:: Data lines ::
— start —

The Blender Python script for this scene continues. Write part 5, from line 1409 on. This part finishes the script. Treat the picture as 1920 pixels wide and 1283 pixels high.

— end —
— start —

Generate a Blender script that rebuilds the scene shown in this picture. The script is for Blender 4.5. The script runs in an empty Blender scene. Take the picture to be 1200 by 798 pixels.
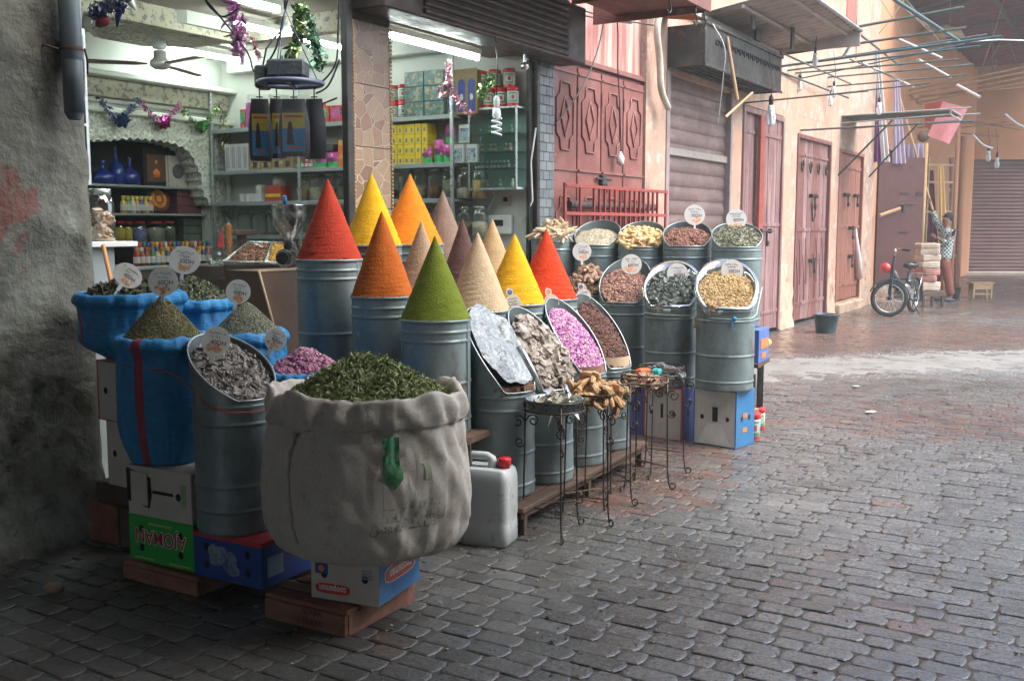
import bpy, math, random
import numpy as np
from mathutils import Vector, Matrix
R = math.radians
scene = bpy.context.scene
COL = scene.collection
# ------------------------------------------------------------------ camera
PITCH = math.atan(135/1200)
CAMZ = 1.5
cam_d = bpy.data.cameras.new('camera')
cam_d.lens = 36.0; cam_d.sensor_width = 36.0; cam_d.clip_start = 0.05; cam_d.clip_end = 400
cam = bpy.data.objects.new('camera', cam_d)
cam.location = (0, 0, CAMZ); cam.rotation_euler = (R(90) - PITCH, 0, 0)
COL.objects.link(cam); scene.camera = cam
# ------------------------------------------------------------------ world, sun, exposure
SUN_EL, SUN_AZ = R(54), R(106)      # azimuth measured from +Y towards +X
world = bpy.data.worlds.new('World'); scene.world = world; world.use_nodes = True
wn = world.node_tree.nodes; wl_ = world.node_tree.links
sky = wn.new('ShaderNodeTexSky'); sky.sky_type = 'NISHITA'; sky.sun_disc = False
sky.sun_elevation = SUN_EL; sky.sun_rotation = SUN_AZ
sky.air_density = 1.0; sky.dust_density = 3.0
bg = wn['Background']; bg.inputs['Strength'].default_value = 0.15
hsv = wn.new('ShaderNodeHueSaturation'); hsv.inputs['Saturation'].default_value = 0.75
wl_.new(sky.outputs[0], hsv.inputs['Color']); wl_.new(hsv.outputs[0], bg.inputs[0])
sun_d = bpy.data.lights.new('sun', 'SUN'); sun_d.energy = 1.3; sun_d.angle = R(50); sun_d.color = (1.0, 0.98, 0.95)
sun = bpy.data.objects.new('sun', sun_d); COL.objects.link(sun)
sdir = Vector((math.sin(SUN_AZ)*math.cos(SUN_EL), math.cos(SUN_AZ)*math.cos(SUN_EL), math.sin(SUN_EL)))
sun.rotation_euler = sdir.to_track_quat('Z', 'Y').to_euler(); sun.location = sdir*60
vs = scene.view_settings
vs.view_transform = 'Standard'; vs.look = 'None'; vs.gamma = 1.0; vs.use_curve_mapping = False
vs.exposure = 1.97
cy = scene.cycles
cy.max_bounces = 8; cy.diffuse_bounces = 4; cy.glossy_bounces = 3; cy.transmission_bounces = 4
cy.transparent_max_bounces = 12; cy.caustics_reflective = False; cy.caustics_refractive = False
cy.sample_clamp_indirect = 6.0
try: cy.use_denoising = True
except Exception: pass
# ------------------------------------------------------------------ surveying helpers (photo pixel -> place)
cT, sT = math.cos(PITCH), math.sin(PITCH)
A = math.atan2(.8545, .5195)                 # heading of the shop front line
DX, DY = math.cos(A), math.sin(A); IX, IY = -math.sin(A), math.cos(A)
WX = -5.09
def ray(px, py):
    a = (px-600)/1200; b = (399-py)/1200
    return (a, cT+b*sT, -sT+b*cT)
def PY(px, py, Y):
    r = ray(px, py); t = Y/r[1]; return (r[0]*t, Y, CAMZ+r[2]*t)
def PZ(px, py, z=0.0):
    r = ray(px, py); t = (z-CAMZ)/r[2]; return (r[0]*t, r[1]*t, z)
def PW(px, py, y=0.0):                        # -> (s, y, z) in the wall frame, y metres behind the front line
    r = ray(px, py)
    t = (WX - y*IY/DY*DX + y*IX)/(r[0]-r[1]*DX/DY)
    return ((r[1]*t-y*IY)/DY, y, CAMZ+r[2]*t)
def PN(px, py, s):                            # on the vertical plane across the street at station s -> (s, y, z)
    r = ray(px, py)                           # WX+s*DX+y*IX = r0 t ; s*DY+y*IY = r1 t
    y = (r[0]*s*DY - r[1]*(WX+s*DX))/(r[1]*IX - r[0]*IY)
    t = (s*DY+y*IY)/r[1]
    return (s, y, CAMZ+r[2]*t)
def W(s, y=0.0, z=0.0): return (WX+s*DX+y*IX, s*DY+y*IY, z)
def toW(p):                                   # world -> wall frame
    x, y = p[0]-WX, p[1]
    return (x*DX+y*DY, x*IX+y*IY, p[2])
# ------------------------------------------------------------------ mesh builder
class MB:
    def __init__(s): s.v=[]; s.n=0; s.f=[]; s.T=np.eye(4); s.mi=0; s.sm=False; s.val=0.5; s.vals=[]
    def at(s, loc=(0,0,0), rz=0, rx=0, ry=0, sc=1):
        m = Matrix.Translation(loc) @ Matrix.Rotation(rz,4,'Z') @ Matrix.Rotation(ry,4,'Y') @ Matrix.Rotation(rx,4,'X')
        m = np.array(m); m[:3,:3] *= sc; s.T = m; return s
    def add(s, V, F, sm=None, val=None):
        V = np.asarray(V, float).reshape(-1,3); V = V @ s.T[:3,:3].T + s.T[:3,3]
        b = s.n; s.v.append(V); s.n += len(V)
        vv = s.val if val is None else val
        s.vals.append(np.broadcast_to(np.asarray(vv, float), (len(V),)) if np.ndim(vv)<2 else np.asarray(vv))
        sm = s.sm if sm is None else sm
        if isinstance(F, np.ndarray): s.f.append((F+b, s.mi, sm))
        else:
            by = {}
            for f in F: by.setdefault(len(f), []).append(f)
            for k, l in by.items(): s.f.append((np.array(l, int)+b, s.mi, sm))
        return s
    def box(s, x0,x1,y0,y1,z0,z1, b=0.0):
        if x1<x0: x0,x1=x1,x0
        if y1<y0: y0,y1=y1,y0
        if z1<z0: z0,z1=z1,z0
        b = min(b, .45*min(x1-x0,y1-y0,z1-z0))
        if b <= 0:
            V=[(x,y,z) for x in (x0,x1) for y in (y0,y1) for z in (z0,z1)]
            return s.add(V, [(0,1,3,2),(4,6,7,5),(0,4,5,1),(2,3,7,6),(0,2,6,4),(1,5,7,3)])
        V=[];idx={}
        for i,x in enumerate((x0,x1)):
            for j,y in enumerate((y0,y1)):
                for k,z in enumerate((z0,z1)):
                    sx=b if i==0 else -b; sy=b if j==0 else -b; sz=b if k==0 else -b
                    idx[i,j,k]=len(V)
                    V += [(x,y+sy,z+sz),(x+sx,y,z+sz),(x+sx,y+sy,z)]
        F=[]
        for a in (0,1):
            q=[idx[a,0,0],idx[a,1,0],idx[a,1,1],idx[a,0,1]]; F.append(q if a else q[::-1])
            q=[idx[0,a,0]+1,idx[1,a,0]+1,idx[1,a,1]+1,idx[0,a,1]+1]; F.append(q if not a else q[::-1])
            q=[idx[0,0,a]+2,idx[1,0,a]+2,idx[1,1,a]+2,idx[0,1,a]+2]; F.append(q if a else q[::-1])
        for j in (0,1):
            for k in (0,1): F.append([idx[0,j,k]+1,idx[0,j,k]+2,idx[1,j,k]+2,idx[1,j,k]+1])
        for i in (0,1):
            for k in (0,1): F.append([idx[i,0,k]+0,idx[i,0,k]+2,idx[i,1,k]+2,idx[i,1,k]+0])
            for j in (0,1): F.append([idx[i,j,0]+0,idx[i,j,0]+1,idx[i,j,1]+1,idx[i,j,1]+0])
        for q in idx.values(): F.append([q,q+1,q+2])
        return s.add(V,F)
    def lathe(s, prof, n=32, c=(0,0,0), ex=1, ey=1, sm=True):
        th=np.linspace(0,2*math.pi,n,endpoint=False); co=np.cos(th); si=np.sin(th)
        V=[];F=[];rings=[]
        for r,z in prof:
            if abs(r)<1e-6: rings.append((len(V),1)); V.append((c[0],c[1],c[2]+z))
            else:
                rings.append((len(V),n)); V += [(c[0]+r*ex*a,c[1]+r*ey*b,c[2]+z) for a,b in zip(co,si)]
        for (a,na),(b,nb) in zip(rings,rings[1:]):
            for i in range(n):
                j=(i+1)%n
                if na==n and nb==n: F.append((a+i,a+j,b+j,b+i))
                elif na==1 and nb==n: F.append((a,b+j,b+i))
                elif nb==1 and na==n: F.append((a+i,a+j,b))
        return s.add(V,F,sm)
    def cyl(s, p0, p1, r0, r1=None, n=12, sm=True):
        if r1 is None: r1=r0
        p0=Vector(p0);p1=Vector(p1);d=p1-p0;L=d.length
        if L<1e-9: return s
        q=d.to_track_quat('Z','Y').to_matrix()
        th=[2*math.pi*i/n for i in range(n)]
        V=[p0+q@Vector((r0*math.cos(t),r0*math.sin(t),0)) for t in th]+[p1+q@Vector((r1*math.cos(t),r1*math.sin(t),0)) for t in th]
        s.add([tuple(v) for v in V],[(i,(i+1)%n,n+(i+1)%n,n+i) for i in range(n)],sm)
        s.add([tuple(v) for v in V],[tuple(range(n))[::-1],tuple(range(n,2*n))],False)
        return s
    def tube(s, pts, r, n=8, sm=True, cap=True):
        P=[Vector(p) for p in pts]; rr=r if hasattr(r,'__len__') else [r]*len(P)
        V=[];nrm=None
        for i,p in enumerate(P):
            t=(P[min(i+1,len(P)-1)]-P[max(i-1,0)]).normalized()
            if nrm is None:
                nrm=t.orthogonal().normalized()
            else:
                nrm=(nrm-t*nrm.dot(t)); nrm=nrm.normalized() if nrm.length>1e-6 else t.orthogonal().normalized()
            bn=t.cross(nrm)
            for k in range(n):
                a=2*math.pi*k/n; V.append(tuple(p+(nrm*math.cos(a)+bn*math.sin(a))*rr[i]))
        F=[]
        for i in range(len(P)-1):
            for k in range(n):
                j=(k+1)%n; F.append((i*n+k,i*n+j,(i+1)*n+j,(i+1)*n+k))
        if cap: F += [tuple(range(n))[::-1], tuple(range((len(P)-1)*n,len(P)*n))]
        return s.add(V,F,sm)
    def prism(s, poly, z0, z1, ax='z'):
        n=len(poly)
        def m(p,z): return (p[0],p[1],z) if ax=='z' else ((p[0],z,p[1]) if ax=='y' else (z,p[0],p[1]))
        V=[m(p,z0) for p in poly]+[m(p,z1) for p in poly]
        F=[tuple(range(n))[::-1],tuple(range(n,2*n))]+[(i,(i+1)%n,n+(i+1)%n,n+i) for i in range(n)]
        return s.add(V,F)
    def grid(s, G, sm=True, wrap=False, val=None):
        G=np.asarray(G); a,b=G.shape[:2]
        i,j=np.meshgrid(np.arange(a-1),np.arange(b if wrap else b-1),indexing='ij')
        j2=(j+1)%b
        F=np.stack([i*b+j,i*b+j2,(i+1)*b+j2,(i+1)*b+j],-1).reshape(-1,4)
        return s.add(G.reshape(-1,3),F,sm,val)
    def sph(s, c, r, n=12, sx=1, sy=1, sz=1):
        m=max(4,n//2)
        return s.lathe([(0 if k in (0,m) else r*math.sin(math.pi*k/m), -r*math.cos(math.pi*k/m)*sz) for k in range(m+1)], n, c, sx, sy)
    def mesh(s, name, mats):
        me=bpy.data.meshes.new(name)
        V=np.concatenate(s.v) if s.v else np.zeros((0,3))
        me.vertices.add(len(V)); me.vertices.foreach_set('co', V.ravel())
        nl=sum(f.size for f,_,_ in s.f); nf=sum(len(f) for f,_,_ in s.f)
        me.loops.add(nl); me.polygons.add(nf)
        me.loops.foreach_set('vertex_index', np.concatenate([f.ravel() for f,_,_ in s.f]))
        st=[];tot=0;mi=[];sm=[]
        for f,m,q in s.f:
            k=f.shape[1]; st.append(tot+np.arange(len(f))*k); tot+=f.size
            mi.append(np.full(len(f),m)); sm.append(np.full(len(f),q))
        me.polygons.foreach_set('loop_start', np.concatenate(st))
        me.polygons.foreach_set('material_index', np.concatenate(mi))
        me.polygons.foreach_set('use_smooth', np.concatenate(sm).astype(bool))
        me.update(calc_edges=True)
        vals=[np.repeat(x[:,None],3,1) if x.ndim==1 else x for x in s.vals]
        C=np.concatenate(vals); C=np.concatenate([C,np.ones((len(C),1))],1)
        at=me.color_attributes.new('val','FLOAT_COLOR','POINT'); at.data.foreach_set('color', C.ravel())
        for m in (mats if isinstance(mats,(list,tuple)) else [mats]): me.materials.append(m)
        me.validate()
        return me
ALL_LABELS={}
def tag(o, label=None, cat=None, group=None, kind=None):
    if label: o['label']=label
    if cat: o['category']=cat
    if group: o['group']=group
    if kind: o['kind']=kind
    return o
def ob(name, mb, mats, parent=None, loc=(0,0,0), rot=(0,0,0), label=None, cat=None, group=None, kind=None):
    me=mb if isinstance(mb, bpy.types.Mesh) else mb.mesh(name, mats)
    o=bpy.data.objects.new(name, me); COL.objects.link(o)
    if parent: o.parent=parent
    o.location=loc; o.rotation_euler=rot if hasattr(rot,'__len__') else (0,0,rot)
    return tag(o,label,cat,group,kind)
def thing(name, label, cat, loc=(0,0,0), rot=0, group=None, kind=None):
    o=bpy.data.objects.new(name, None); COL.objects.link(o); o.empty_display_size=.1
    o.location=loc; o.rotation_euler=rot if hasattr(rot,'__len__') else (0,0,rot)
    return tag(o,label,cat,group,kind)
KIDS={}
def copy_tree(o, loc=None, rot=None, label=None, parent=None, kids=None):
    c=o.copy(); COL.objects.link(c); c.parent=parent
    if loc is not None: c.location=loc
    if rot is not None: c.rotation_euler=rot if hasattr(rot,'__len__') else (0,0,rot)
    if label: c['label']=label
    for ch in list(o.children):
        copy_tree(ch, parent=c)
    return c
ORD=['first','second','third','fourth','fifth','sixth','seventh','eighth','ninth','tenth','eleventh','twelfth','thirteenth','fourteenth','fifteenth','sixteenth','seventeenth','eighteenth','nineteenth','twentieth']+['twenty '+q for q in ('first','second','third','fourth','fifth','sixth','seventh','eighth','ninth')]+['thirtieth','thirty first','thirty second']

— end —

:: Task prompt ::
Your task is to gather every line with the word "from" and copy it.

:: Worked solution ::
The Blender Python script for this scene continues. Write part 5, from line 1409 on. This part finishes the script. Treat the picture as 1920 pixels wide and 1283 pixels high.
from mathutils import Vector, Matrix
SUN_EL, SUN_AZ = R(54), R(106)      # azimuth measured from +Y towards +X